The case, coordinated by Pistoia Deputy Public Prosecutor Leonardo De Gaudio, led in 2024 to 12 precautionary measures and the seizure of assets and businesses worth around €2m. The alleged activity touched Prato, Florence, Montecatini, and the Valdinievole area, with investigators linking the structure to tax fraud, illegal betting, and pressure on local business owners.

At the latest hearing, Guardia di Finanza officer Michelangelo Gentile outlined the financial investigation. Authorities say companies officially linked to a 43-year-old Chinese national accumulated roughly €34 million in tax debts. Investigators also allege he secretly controlled at least six additional companies without being listed in their official records.

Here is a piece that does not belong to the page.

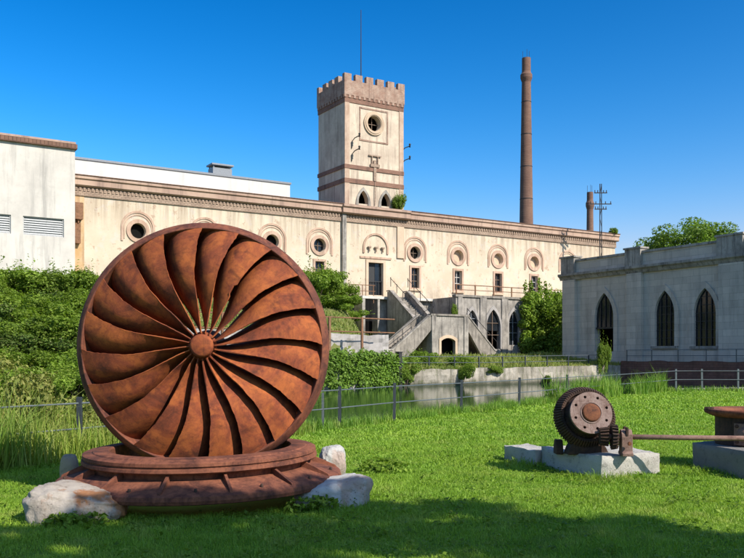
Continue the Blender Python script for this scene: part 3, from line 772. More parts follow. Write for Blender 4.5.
for e, b in ((eL,L0-.01),(eR,L1+.01)):
    m = MB(); flight(m, 16, e, b, G, LZ-.05, LF+.31, TL-.31, 's', .5); part('lower_steps', m, M_stair, st)
    for f0, f1 in ((LF,LF+.3),(TL-.3,TL)):
        sg = 1 if b > e else -1
        m = MB().prism([(e,.7),(e,G+.85),(e+sg*.4,G+.85),(b,LZ+.9),(b,LZ-.45),(e+sg*1.35,.7)], f0, f1, lambda p,q,d:(p,d,q))
        pw = part('parapet', m, M_stair, st)
        part('coping', MB().prism([(e-sg*.1,G+.855),(e-sg*.1,G+1.0),(e+sg*.38,G+1.0),(b,LZ+1.06),(b,LZ+.905),(e+sg*.4,G+.855)], f0-.06, f1+.06, lambda p,q,d:(p,d,q)), M_greypl, pw)
    m = MB().box(min(e,b)+(1 if b>e else 0), max(e,b)-(0 if b>e else 1), TL+.02, TL+.1, .7, 2.2); part('dark_interior', m, M_dark, st)  # black sheet carries the shade of the open space beneath the flight
    m = MB().tube([(e,LF+.15,G+1.75),(b,LF+.15,LZ+1.7)], .03, 6)
    for k in range(4):
        q = k/3; x = e+(b-e)*q; z = G+(LZ-G)*q; m.box(x-.025,x+.025,LF+.12,LF+.17,z+.8,z+1.75)
    part('handrail', m, M_iron, st)
part('base_step', MB().box(eR-.6,eR+4.2,LF-.3,TF-.2,.6,1.55), M_greypl, st)

# ------------------------------------------------------------------ power house on the right
RS, RT0, RT1 = 15.5, -15.3, -47.0
ph = fthing('power_house', 'grey stone power house with pointed arch windows and parapet at the right', 'building', RS, RT0, 1.0)
pm = lambda a,b,d: (RS+d, a, b)
PZ = 9.15; PB = .9
ops = []
for a, b, y0, y1, kind in ((595.5,614,357,293,'d'),(655.5,675,346,290.5,'w'),(694.5,716.5,346,288,'w')):
    t0, t1 = t_of(a,RS), t_of(b,RS); tc = (t0+t1)/2; w = abs(t1-t0); Yc = P0[1]+SU*RS+CU*tc
    ops.append((tc, w, EYE+(357-y0)*Yc/840, EYE+(357-y1)*Yc/840, kind))
t0 = 2*ops[2][0]-ops[1][0]-8; ops.append((t0,ops[2][1],ops[2][2],ops[2][3],'w'))
hl = [arch(*o[:4]) for o in ops]
m = MB().add(*holed(rect(RT1,RT0,PB,PZ), hl, .6, pm))
m.box(RS+.601,RS+14,RT0-.6,RT0,PB,PZ); m.box(RS+.601,RS+14,RT1,RT1+.6,PB,PZ); m.box(RS+13.4,RS+14,RT1+.6,RT0-.6,PB,PZ)
part('wall', m, M_grey, ph)
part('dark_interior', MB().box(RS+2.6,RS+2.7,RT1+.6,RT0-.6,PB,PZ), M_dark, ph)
def alongwall(mb, off, z0, z1, ext=0):                         # band round the two visible sides
    mb.box(RS-off, RS-.003, RT1, RT0+off+ext, z0, z1); mb.box(RS-.002, RS+14, RT0+.003, RT0+off+ext, z0, z1)
m = MB(); alongwall(m, .16, PB, 2.1); part('plinth', m, M_grey, ph)
m = MB()
m.prism([(RS-.55,PZ+.32),(RS-.55,PZ+.12),(RS-.35,PZ-.02),(RS-.2,PZ-.28),(RS+.3,PZ-.28+.29),(RS+.3,PZ+.32)], RT1, RT0+.55, lambda p,q,d:(p,d,q))
m.box(RS+.301,RS+14,RT0+.003,RT0+.5,PZ+.02,PZ+.32)
part('cornice', m, M_greypl, ph)
m = MB().box(RS-.12,RS+.3,RT1,RT0+.1,PZ+.33,10.55); m.box(RS+.301,RS+14,RT0-.3,RT0+.1,PZ+.33,10.55)
part('parapet', m, M_grey, ph)
m = MB().box(RS-.24,RS+.4,RT1,RT0+.2,10.552,10.75); part('parapet_coping', m, M_greypl, ph)
part('roof', MB().box(RS+.31,RS+13.9,RT1,RT0-.31,PZ+.1,PZ+.4), M_zinc, ph)
for a, b in ((566,577),(629,643.5),(721,746)):
    t0, t1 = t_of(b,RS), t_of(a,RS)
    if a == 566: t1 = RT0+.13
    p = part('pilaster', MB().box(RS-.34,RS-.004,t0,t1,PB,PZ-.29), M_grey, ph)
    part('pedestal', MB().box(RS-.42,RS+.5,t0,t1+.12,PZ+.325,10.95), M_greypl, p)
    part('pedestal_cap', MB().box(RS-.52,RS+.6,t0-.1,t1+.22,10.952,11.1), M_greypl, p)
for tc, w, z0, z1, kind in ops:
    out = arch(tc,w+.9,z0,z1+.55); inn = arch(tc,w,z0,z1); m = MB()
    o2 = [out[1]]+out[2:]+[out[0]]; i2 = [inn[1]]+inn[2:]+[inn[0]]
    for k in range(len(o2)-1): m.prism([o2[k],o2[k+1],i2[k+1],i2[k]], -.1, -.003, pm)
    wn = part('arched_door' if kind == 'd' else 'arched_window', m, M_grey, ph)
    if kind == 'w':
        part('pane', MB().prism(arch(tc,w-.01,z0,z1-.01), .16, .20, pm), M_glass, wn)
        m = MB()
        for q in (-.25,0,.25): m.box(RS+.06,RS+.12,tc+q*w-.035,tc+q*w+.035,z0,z1-.25-abs(q)*2)
        for k in range(1,7):
            z = z0+(z1-z0)*k/7; hw = w/2-.01 if k < 5 else w/2*(.75 if k == 5 else .42)
            m.box(RS+.122,RS+.145,tc-hw,tc+hw,z-.03,z+.03)
        part('frame', m, M_iron, wn)
        part('sill', MB().box(RS-.25,RS+.05,tc-w/2-.3,tc+w/2+.3,z0-.22,z0-.003), M_greypl, wn)
    else:
        part('door_leaf', MB().prism(arch(tc,w-.01,z0+2.6,z1-.01), .16, .20, pm), M_glass, wn)
        m = MB()
        for q in (-.25,0,.25): m.box(RS+.06,RS+.12,tc+q*w-.04,tc+q*w+.04,z0+2.6,z1-.25-abs(q)*2)
        m.box(RS+.05,RS+.13,tc-w/2+.01,tc+w/2-.01,z0+2.55,z0+2.7)
        part('frame', m, M_iron, wn)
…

Investigators say the group set up companies under front names, avoided taxes, and shut them down quickly, moving assets and staff to new entities. They also ran illegal betting online and in Prato slot rooms, sometimes using Chinese-registered businesses controlled by Italians. For operators, this highlights the risks of hidden ownership and tax evasion, showing how unlicensed activity can affect local competition and compliance requirements.

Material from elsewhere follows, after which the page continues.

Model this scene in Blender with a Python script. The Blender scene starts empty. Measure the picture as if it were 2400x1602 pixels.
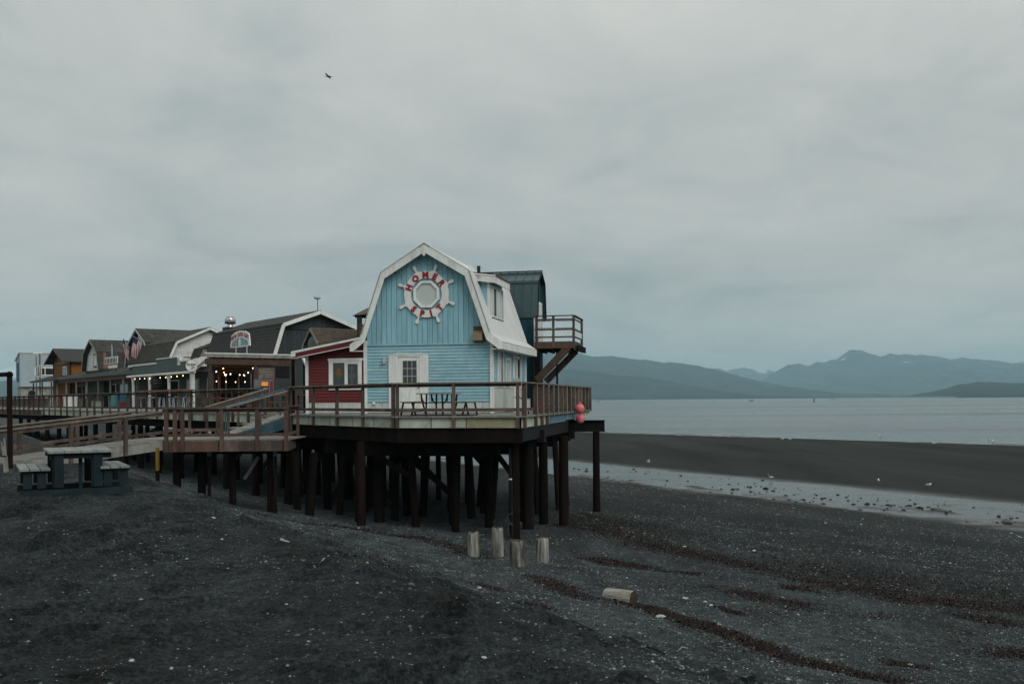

Illegal betting in this case shows a real challenge for licensed operators. It creates unfair competition from businesses that skip taxes, licences, and gambling rules, not just lost revenue. The trial tests how well authorities can link betting, tax fraud, and company-law abuse. If proven, it could lead to stricter checks on ownership, payments, and local retail operations.

TGJ Take

Endgame is a reminder that illegal betting is rarely just a gambling issue. For operators, the real threat comes from networks that mix betting, tax avoidance, and front-company structures. That makes pricing and compliance harder for licensed brands that play by the rules. Regulators should treat these cases as market protection, not only criminal enforcement. Affiliates and suppliers also need cleaner partner checks when local operators or retail-linked businesses enter the chain.